I’m back from the comic shop this week and I got five new comics:

  • Reset – 2
  • Saga – 3
  • Danger Club – 2
  • The Manhattan Projects – 3
  • The Activity – 6
  • And now for a review of something I’ve read recently.

    ”Rasl” Issues 1-13 by Jeff Smith

    “Rasl” is the latest comic book series from “Bone” cartoonist Jeff Smith. The first issue came out back in 2008 and I read the first few issues back then but then missed a couple along the way and though I still bought each issue as it came out didn’t read them until I recently managed to track down the missing ones. Now with all thirteen issues in hand I got to read them all in a row.

    Rasl is the name of the lead character. He looks a little beat up and unkempt but as the story unfolds we learn he once was a clean cut scientist. I remember reading the first three issues and my main memory of them was Rasl using some sort of weird dimension traveling technology to become an art thief. Turns out that is just the beginning of the story and a little misleading.
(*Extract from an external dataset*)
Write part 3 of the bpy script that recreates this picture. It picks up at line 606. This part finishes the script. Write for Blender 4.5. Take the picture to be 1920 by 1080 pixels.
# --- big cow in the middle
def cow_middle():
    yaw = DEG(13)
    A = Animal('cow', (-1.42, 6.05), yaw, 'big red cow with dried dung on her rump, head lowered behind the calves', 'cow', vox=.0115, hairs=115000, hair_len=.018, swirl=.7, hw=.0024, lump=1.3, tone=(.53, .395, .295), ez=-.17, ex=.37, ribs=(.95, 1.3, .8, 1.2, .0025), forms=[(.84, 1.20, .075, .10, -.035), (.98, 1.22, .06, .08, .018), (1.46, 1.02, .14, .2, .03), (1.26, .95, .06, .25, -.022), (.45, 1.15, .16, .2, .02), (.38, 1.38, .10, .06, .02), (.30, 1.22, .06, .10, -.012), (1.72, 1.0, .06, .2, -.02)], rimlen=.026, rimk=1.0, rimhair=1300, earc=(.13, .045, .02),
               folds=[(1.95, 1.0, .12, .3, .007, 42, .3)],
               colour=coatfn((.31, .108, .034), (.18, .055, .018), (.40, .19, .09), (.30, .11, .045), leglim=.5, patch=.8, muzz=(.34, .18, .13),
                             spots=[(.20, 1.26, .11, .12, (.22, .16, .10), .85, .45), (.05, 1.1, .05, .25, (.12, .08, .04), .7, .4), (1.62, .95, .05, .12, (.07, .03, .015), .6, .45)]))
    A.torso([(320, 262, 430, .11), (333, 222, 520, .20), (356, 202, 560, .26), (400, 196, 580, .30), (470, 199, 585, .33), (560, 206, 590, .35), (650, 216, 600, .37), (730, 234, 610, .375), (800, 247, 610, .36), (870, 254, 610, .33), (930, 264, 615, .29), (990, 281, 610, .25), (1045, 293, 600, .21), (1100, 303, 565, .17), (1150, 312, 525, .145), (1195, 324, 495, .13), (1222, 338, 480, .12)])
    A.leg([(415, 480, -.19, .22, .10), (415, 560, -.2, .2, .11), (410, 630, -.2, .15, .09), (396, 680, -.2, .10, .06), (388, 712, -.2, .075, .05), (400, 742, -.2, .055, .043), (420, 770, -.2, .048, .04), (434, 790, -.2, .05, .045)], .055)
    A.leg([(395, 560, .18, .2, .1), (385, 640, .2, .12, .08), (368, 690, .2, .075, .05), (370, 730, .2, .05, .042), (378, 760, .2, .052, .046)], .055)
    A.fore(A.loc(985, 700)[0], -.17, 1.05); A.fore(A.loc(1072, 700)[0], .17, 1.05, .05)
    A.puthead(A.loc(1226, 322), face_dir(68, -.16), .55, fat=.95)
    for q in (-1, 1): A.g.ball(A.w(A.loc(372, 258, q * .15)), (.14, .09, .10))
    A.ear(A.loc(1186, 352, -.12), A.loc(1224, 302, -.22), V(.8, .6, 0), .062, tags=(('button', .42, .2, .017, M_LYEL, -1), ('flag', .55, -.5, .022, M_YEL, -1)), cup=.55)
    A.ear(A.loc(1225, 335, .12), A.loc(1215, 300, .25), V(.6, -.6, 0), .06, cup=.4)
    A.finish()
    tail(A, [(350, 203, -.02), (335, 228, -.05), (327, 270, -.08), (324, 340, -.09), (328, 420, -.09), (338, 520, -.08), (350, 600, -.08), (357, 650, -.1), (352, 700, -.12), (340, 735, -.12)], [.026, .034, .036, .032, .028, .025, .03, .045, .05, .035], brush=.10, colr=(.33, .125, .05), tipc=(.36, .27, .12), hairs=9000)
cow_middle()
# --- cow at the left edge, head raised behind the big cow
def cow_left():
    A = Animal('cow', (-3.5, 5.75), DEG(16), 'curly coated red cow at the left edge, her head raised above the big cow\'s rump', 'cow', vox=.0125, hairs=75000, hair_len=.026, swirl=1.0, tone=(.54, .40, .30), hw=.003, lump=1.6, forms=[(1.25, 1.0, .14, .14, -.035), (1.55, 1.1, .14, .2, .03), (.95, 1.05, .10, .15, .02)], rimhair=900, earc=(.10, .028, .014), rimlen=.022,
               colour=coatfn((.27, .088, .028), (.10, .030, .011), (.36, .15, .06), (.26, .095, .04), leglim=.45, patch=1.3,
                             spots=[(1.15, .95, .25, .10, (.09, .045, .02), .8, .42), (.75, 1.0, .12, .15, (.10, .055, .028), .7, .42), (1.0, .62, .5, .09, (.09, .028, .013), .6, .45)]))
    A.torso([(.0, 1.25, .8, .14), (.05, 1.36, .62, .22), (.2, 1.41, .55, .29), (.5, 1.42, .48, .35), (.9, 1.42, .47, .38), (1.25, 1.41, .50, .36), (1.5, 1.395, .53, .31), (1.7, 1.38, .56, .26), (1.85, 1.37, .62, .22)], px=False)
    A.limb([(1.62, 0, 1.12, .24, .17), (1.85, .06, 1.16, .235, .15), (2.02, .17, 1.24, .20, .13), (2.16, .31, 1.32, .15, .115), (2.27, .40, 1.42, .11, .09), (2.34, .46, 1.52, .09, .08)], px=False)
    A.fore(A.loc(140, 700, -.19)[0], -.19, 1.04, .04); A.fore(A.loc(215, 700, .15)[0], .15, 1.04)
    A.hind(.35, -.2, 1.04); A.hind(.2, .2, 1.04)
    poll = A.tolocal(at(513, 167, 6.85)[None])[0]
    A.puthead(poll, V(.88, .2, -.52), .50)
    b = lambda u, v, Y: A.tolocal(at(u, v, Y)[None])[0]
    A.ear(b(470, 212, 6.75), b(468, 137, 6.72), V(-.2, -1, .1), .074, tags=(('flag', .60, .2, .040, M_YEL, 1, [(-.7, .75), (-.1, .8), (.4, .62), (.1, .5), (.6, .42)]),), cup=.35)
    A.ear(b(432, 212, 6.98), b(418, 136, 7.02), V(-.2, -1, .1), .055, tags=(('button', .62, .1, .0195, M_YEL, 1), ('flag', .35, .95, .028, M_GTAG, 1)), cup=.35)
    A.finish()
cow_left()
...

    Through flashbacks we are eventually told the story of his scientific career gone wrong and him trying to save the world, and other worlds, from the consequences of his and his partners actions. That’s what the story is basically about. Rasl trying to set things right. Except he really doesn’t know how. He’s on the run from the government agency who was funding his work and he doesn’t know how to escape them or how to put the genie of his work back into the bottle.

    Smith’s artwork here is different than the classic Disney-esque bigfoot style of his work in “Bone”. Not that it isn’t “Cartoony” but there is a more realistic edge to it. He establishes that this story takes place in the real world rather than a fantasy setting. He does a nice job of it. His drawing isn’t always spectacular but his storytelling is. He can keep things flowing nicely.

    I enjoyed this big chunk of “Rasl” better then when I just read the first few issues of it. Smith takes his time to tell the story and lays out the big picture well all the while throwing in lots of little picture action. Nikola Tesla, the famous scientist, plays a role in the back story as Rasl was working on some ideas that Tesla played around with a hundred years ago. Tesla is an interesting historical figure so I’m always on board with him.

    Science, chase scenes, dimension hoping, art thievery, love, betray, death, faked deaths, cover-ups, and fist fights this comic has a lot happening in it. Check it out for yourself.